The college’s Facilities Department in August mowed over a small meadow behind the Health and Life Sciences Building that housed native wildlife.
Contractors cut down the meadow, which stretched from Ring Road to the parking lot behind the building and was home to plants such as milkweed, goldenrod, black-eyed Susans, scarlet beebalm, iris, Queen Anne’s lace, yarrow, partridge peas and vetches that provide a natural habitat for animals such as skinks, mice, snakes, sparrows, chickadees, wrens and bluebirds.
“To the untrained eye, it looks like a patch of weeds, it really does,” Michael Norman, AACC’s Environmental Center laboratory manager, said. “To the person that understands ecology and ecosystems, it’s a beautiful thing.”
But Larry Gregory, AACC’s director of facilities maintenance and operations, said the college’s public safety officials requested the change because the overgrown patch blocked the view of nearby surveillance cameras that monitor the parking lot.
According to Norman, the college planted the meadow, which students volunteered to help maintain and thrive by planting additional foliage over time.

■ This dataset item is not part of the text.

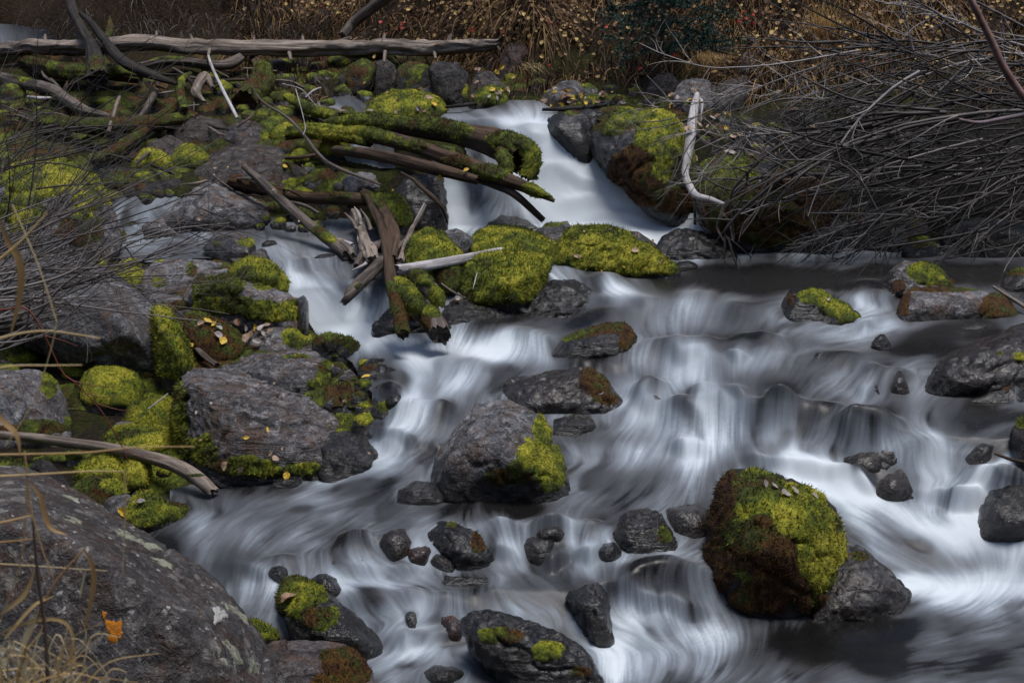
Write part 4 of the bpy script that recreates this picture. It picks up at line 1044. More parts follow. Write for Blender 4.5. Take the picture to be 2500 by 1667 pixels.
rock("twin bright moss tuft, left one, in front of the dark dome", [(322,405),(335,385),(355,365),(385,368),(415,385),(425,408),(390,420),(340,418)], 'dark', T=.25, up=1.2, tone=.80, moss=[(370,395,70,40,1.3,.80)], thick=.024, wetline=0)
rock("twin bright moss tuft, right one, touching the dark dome", [(420,408),(428,370),(450,352),(480,358),(508,382),(490,402),(450,418)], 'dark', T=.25, up=1.2, tone=.84, moss=[(462,385,60,40,1.3,.84)], thick=.024, wetline=0)
rock("dark rock with a green mossy crest left of the light grey boulder", [(236,455),(245,420),(270,408),(340,412),(400,418),(446,425),(440,465),(380,485),(280,485)], 'dark', T=.5, moss=[(390,425,70,16,1.2,.76),(300,440,60,30,.8,.4)], wetline=0)
rock("wet dark stone lit by the sky behind the left channel", [(220,415),(240,400),(300,402),(330,412),(300,424),(240,426)], 'wet', T=.25, wetline=0)
rock("small round bright green moss ball near the twin logs", [(708,385),(716,370),(735,362),(750,372),(753,390),(740,398),(716,396)], 'dark', T=.14, up=1.2, tone=.80, moss=[(732,380,40,30,1.3,.80)], wetline=0, near=.1)
rock("mossy lump left of the logs, round and lime green", [(782,368),(795,338),(820,324),(845,332),(852,362),(830,378),(800,380)], 'dark', T=.25, moss=[(818,350,60,50,1.4,.82)], thick=.024, wetline=0, near=.1)
rock("mossy stone below the dark bent branch, upper left", [(660,330),(672,308),(700,300),(724,315),(725,338),(700,350),(672,346)], 'dark', T=.25, moss=[(700,320,50,34,1.3,.72)], thick=.02, wetline=0)
rock("dim mossy rock under the start of the logs", [(690,375),(700,350),(750,330),(790,345),(800,380),(760,400),(710,395)], 'dark', T=.3, up=1.2, tone=.45, wetline=0, near=-.1)
rock("light grey rock lying between the mossy logs and the root", [(834,440),(845,428),(880,420),(925,425),(958,445),(950,465),(900,470),(845,460)], 'lgray', T=.3, near=.05, wetline=0)
rock("round mossy hump with yellow leaves left of the small fall",
     [(900,495),(915,472),(945,466),(985,482),(1006,512),(1002,540),(975,560),(930,558),(905,530)], 'dark', T=.3, moss=[(950,515,80,60,1.4,.66)], thick=.022, near=.15)
rock("black wet cliff behind and left of the small fall", [(955,545),(960,470),(990,430),(1040,420),(1085,425),(1095,480),(1095,556),(1020,562)], 'wet', T=.4, rec=.3, rough=.06)
rock("black wet cliff between the small fall and the main fall", [(1195,500),(1190,450),(1230,425),(1270,450),(1290,500),(1285,530),(1240,545)], 'wet', T=.35, rec=.3, near=-.1, rough=.06)
rock("thick mound of moss with dead leaves behind the hollow log",
     [(888,286),(900,262),(922,241),(957,222),(1000,222),(1040,228),(1081,241),(1090,270),(1078,294),(1000,300),(940,300)], 'dark', T=.5, rec=.8, moss=[(980,260,110,44,1.5,.80),(1060,270,40,30,1.0,.6)], thick=.028, near=.1, wetline=0)
rock("grey ridge of rock on top of the moss mound", [(1015,232),(1030,215),(1060,210),(1085,225),(1092,250),(1070,255),(1040,245)], 'gray', T=.25, wetline=0)
rock("dark jagged rock leaning beside the mound, under the long log's end",
     [(1040,165),(1060,152),(1117,150),(1145,181),(1145,220),(1138,258),(1100,262),(1070,240),(1050,205)], 'dark', T=.4, rec=.3, sharp=50, rough=.05, wetline=0, moss=[(1142,235,10,26,1.1,.78)])
rock("maroon boulder set in the bank below the leaf litter", [(1208,190),(1214,160),(1223,133),(1241,106),(1270,102),(1290,110),(1294,130),(1275,170),(1260,198),(1230,206)], 'maroon', T=.4, rec=.4, name='boulder', cat='boulder', wetline=0, rough=.025)
rock("dark stone left of the maroon boulder", [(1180,165),(1188,140),(1205,128),(1222,135),(1214,172),(1195,178)], 'maroon', T=.25, wetline=0)
rock("leaf strewn mossy rock between the jagged rock and the maroon boulder", [(1142,255),(1150,205),(1165,172),(1200,172),(1237,213),(1242,252),(1190,262)], 'brown', T=.4, rec=.5, wetline=0, moss=[(1200,235,50,30,1.2,.60)])
rock("grey tooth of rock under the middle of the long log", [(915,215),(925,180),(915,150),(940,141),(965,160),(973,197),(955,222)], 'brown', T=.3, rec=.4, wetline=0)
rock("mossy brown bank rock under the long log", [(840,215),(850,160),(880,142),(915,150),(918,200),(890,225)], 'dark', T=.35, wetline=0, up=.9, tone=.4)
rock("dark mossy rock with leaves between the grey tooth and the jagged rock", [(965,205),(970,165),(1000,150),(1045,155),(1060,200),(1045,222),(990,222)], 'dark', T=.35, wetline=0, up=.8, tone=.42)
rock("black rock jutting at the right of the waterfall's lip", [(1322,318),(1334,290),(1352,276),(1386,266),(1412,272),(1440,285),(1455,330),(1450,380),(1420,372),(1390,345),(1345,338)], 'wet', T=.4, rec=.3, near=.03, rough=.06, moss=[(1400,275,30,8,.7,.3)])
rock("dark wet wall of rock right of the waterfall with bright moss down its right side",
     [(1440,372),(1436,330),(1446,300),(1490,286),(1528,278),(1578,264),(1620,266),(1655,284),(1690,330),(1704,420),(1698,522),(1652,530),(1584,494),(1526,447),(1478,392)], 'wet', T=.6, rec=.35, name='boulder', cat='boulder', near=.1,
     front=[(1540,350,.0),(1600,420,-.05),(1480,350,.05)], moss=[(1610,330,60,60,1.4,.88),(1635,410,60,70,1.3,.80),(1560,290,70,22,1.2,.70),(1560,400,80,46,1.0,.30),(1590,460,70,46,1.1,.34),(1500,310,50,24,.9,.5),(1650,490,50,50,1.1,.34),(1530,430,50,40,.7,.24)], thick=.02, rough=.05)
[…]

“I’m not trying to pick a fight with grounds or facilities. … I’m not at war with [them],” Norman said. “[But] if they’re going to commit themselves to trying to establish native plant communities, specifically along the whole border of [HLSB] … they can’t put them in, and later, decide that it’s too much work and mow them all down. So they need to be committed to it, and they have to manage them properly.”
Gregory said the college thins out overgrown plants two to three times a year for security reasons. He added that those who plant the gardens should choose locations that are farther away from buildings.
Alex Bradford, a third-year plant science student, said she “couldn’t believe it” when she found out the meadow was gone.
She said she saw the mowers demolishing the garden.
“I stopped in my tracks,” Bradford said, adding, “I was like, ‘Am I really seeing this right now?’ Like, they’re in the middle of destroying it right now. It was there, and now it’s gone. … These plants and these flowers are in the middle of their bloom time. It’s the worst time to get rid of them.”
Third-year environmental science student Emily Price said she remembered the meadow as “flourishing and very beautiful.”
“We actually planted a lot of those plants,” Price said. “And a lot of those plants were very important ecologically.” Price criticized the college for removing them.
“We don’t really have the power,” Price said. “They have the power, which, in my head, makes no sense, because why are there people who don’t know the significance of these plants? Why do they get permission to send people out to go destroy all these plants?”